Appiah will explore how liberalism, as described in John Stuart Mill's "On Liberty," has long celebrated individuality-self-creation, self-definition and the management of one's own life. Appiah says that who we are is also a reflection of other people's view of us and our memberships in certain groups that can be defined by race, gender, religion, sexual orientation or nationality, for instance. How should we think about the trade off between self-direction and fitting into patterns made and sustained by other people, asks Appiah, and what are the political consequences?
Raised in Ghana and educated at Cambridge in England, Appiah began his academic career as a philosopher specializing in semantics and logic. His work in African-American Studies began when he was visiting Yale as a graduate student in the late 70s and he has since published widely in African and African-American literary and cultural studies.
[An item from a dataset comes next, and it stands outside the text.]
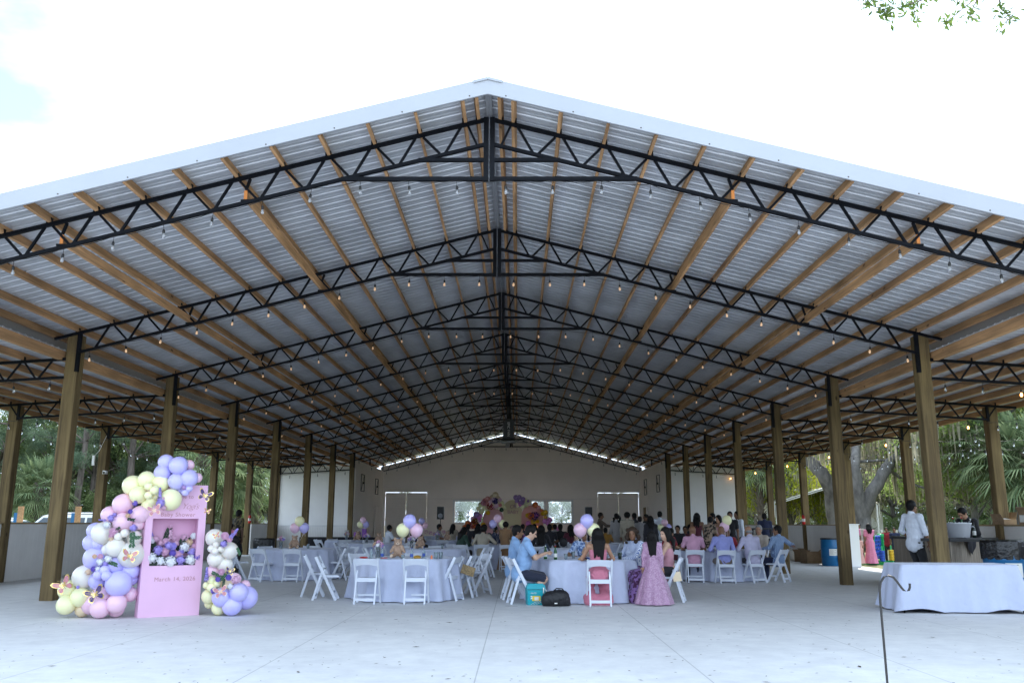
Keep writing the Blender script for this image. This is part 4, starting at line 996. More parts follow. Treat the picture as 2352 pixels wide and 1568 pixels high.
    if top:
        tp = infl(tor, G_); 
        if not tuck: e_(tp, T((0, -.005, -.05)), (.190, .146, .145), tq, .05)
        for i in (0, 1):
            A, B, Wr = arm[i]
            if sleeve == 'short': tp.append(('c', tuple(A), tuple(A.lerp(B, .66)), .064*s, .062*s, .03))
            elif sleeve == 'long': tp.append(('c', tuple(A), tuple(B), .064*s, .054*s, .03)); tp.append(('c', tuple(B), tuple(B.lerp(Wr, .93)), .054*s, .038*s, .03))
            elif sleeve == 'roll': tp.append(('c', tuple(A), tuple(B), .066*s, .056*s, .03)); tp.append(('c', tuple(B), tuple(B.lerp(Wr, .22)), .054*s, .052*s, .02))
        if sleeve != 'strap': tp.append(('c', tuple(neck0-V3((0, .005, .02))), tuple(neck0+(tr @ V3((0, -.01, .035)))*s), .075*s, .068*s, .02))
        cutp = [(tuple(T((0, 0, .43))), tuple(tr @ V3((0, 0, 1))))] if sleeve == 'strap' else None
        blob_obj('shirt' if not dress else 'bodice', tp, top, t, vx, .03, wrinkle=.005, cut=cutp)
        if sleeve == 'strap':
            m_ = MB()
            for sx in (-1, 1): m_.tube([T((sx*.09, .11, .40)), T((sx*.10, .03, .555)), T((sx*.09, -.10, .47)), T((sx*.08, -.118, .40))], .005*s, 5)
            m_.build('strap', top, t)
    if dress:
        if not sit:
            def fd(tt, u): return 1+(.07*math.sin(tt*9+1.3)+.05*math.sin(tt*16+.4))*(1-u)**.5
            flare = .46 if fine else .29
            MB().lathe([(flare*1.02*s, .02), (flare*s, .05*s), (flare*.86*s, .3*s), (flare*.66*s, .62*s), (.19*s, .90*s), (.150*s, 1.06*s)], 56 if fine else 30, fn=fd, capb=False, capt=False).build('skirt', dress, t)
        else:
            p_ = []
            for i, (A, B, Cc) in enumerate(leg): p_.append(('c', tuple(A), tuple(B), .12*s, .10*s, .10)); p_.append(('c', tuple(B), tuple(Cc+V3(((-1, 1)[i]*.03, 0, -.0))), .11*s, .12*s, .12))
            p_.append(('c', tuple(leg[0][1]), tuple(leg[1][1]), .08*s, .08*s, .1)); p_.append(('c', tuple(leg[0][2]), tuple(leg[1][2]), .09*s, .09*s, .1)); e_(p_, hip, (.19, .15, .12), None, .08)
            blob_obj('skirt', p_, dress, t, vx, .08, wrinkle=.010)
    elif bottom:
        p_ = []; e_(p_, hip+V3((0, -.005, -.02)), (.178, .132, .13), None, .05); short = bottom.endswith('shorts')
        for A, B, Cc in leg:
            p_.append(('c', tuple(A), tuple(A.lerp(B, .93)), .100*s, .084*s if short else .072*s, .04))
            if not short: p_.append(('c', tuple(B), tuple(B.lerp(Cc, .96)), .072*s, .060*s, .03))
        blob_obj('shorts' if short else 'trousers', p_, bottom, t, vx, .03, wrinkle=.005)
        for A, B, Cc in leg: blob_obj('shoe', [('c', tuple(Cc+V3((0, -.04*s, -.043*s))), tuple(Cc+V3((0, .16*s, -.052*s))), .044*s, .034*s)], shoe, t, .016)
    return t
# ================================================================ FURNITURE
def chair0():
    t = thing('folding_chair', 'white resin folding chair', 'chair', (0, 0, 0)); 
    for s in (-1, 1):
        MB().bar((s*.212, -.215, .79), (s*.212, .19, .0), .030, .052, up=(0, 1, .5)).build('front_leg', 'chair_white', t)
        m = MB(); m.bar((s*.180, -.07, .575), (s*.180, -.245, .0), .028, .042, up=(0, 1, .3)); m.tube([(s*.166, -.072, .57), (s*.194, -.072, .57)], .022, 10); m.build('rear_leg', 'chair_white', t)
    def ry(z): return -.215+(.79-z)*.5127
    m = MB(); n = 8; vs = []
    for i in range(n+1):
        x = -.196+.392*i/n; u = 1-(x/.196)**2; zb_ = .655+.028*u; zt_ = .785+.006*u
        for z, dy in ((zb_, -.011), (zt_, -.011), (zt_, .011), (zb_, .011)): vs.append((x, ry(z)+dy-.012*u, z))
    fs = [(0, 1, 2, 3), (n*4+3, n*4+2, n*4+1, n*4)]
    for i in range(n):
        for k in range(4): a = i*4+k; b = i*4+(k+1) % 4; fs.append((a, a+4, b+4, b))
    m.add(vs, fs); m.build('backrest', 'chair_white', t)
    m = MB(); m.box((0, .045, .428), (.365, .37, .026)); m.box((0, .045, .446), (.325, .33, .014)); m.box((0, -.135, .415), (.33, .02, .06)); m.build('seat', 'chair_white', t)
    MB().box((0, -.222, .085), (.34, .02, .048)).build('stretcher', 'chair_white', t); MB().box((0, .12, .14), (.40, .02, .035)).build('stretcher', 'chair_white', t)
    return t
CH = chair0(); first = [True]
TABLES = {}
def chair(x, y, face, label, group='white folding chairs'):
    """face: compass direction the sitter looks, degrees"""
    o = dup(CH, (x, y, 0), R(face-90), label, group)
    return o
def round_table(key, x, y, label, r=1.0):
    t = thing('covered_table', label, 'table', (x, y, 0), random.uniform(0, 6), 'round tables under white cloths')
    ph = [random.uniform(0, 6) for _ in range(3)]
    def fn(tt, u):
        w_ = max(0, 1-u)**.8 if u < .62 else 0
        return 1+w_*(.05*math.sin(9*tt+ph[0]+1.5*math.sin(2*tt+ph[2]))+.045*(1-2*abs(math.sin(8.5*tt+ph[1]+2*math.sin(tt+ph[0]))))+.02*math.sin(5*tt+ph[2]))
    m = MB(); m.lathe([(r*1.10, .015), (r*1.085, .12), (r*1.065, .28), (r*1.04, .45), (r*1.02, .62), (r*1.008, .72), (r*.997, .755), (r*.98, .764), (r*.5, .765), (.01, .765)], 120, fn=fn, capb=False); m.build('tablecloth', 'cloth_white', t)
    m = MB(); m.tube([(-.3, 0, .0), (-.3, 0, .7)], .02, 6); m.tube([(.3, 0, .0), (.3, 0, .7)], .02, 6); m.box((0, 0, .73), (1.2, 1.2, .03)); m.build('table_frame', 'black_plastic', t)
    TABLES[key] = (x, y); return t
round_table('t1', -1.74, 17.35, 'round table under white cloth, front one left of the aisle, cluttered with drinks', 1.0)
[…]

He is the author of the award-winning book, In My Father's House, which deals with the role of African and African-American intellectuals in shaping contemporary African cultural life. He also co-authored Color Conscious, which discusses political morality and race.
He has published three novels, Avenging Angel, Nobody Likes Letitia, and Another Death in Venice, and writes regularly for the New York Review of Books. His most recent major publication is a CD-ROM encyclopedia of Africa and her diaspora entitled Encarta Africana and its companion print encyclopedia.
Arthur Danto
Art critic, The Nation; Emeritus Johnsonian Professor of Philosophy, Columbia University
The Body in Philosophy, Art and Life
May 2, 2002 @ 7:30 pm
Chazen Museum of Art, Room L160
This event is one of the Humanities Without Boundaries events.
Danto, art critic for The Nation and Emeritus Johnsonian Professor of Philosophy at Columbia University, will talk about the differences between the way the human body is represented in philosophy and in art. Danto has been influential in the discussion of the classic problem of how one decides whether or not something is a work of art, and made waves 25 years ago by declaring that art came to an end in the sixties.
Danto is the author of numerous books, including Nietzsche as Philosopher, Mysticism and Morality, The Transfiguration of the Commonplace, Narration and Knowledge, Connections to the World: The Basic Concepts of Philosophy, and Encounters and Reflections: Art in the Historical Present, a collection of art criticism which won the National Book Critics Circle Prize for Criticism, 1990. His recent books are Embodied Meanings: Critical Essays and Aesthetic Meditations; Madonna of the Future: Critical Essays in a Pluralistic Art World; After the End of Art; Beyond the Brillo Box: The Visual Arts in Post-Historical Perspective; and The Body/Body Problem: Selected Essays.